The last risk to consider is Impermanent Loss. This occurs when you’ve deposited two assets into a double-sided liquidity pool where it’s required that you deposit the same amount of two different tokens.
In most cases, it’s necessary to do this because many exchanges need you to have a proportional amount of both tokens for users to borrow against the pair.
So what happens is as the price of your two cryptos change, the proportion of each coin you hold changes automatically in the liquidity pool. And this happens to keep that ratio at 50 50 for each crypto.
This can be an issue if one of the tokens you deposit skyrockets in price because your position of the skyrocketing coin will begin to sell off to keep that proportion at 50 50.
Here’s where the problem comes in. İf a crypto in your pair, let’s say, doubles in price. You would have made more money by just holding that coin instead of using it to provide liquidity.

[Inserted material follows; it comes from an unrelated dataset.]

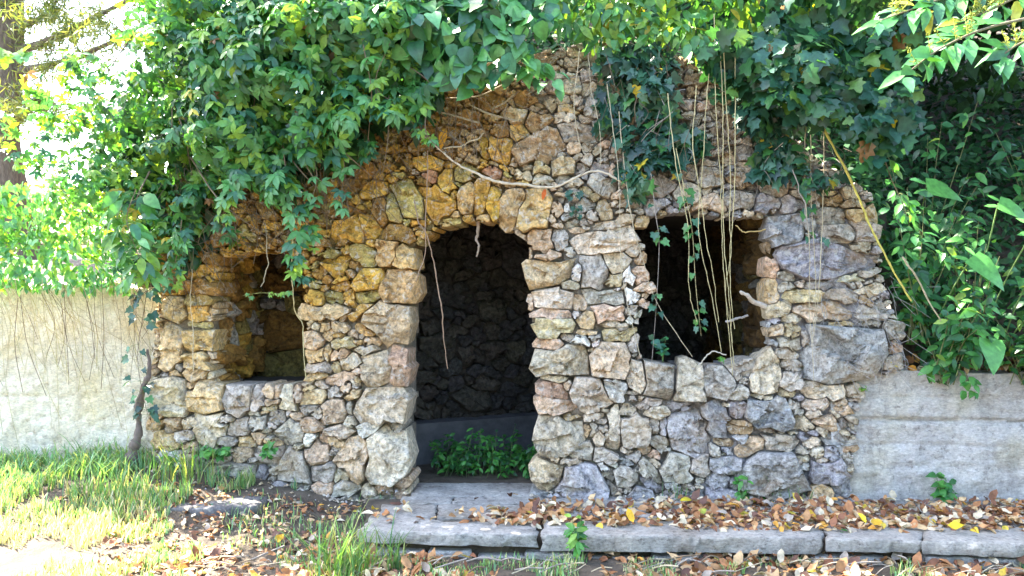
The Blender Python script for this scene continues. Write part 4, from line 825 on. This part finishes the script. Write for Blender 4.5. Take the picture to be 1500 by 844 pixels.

Impermanent loss is like opportunity cost of providing liquidity opportunity costs that you may miss out on monster gains. But this only happens if one coin takes off and the other doesn’t. Again because of that proportion balance.
I don’t want to worry you too much because there are methods to limit this issue, and it’s much less an issue than a couple of years ago.
On Uniswap, for example, you can choose the trading range, and if prices go beyond that range, so if that crypto doubles, the pair will stop rebalancing, meaning you won’t lose all of that upside.
Final words
So, in summary, providing liquidity can be a great way to earn a bit more money on the crypto that you plan to hold long term.
Furthermore, this is generally a stable way to earn more money so long as you aren’t holding super high-risk projects and don’t let greed get the best of you.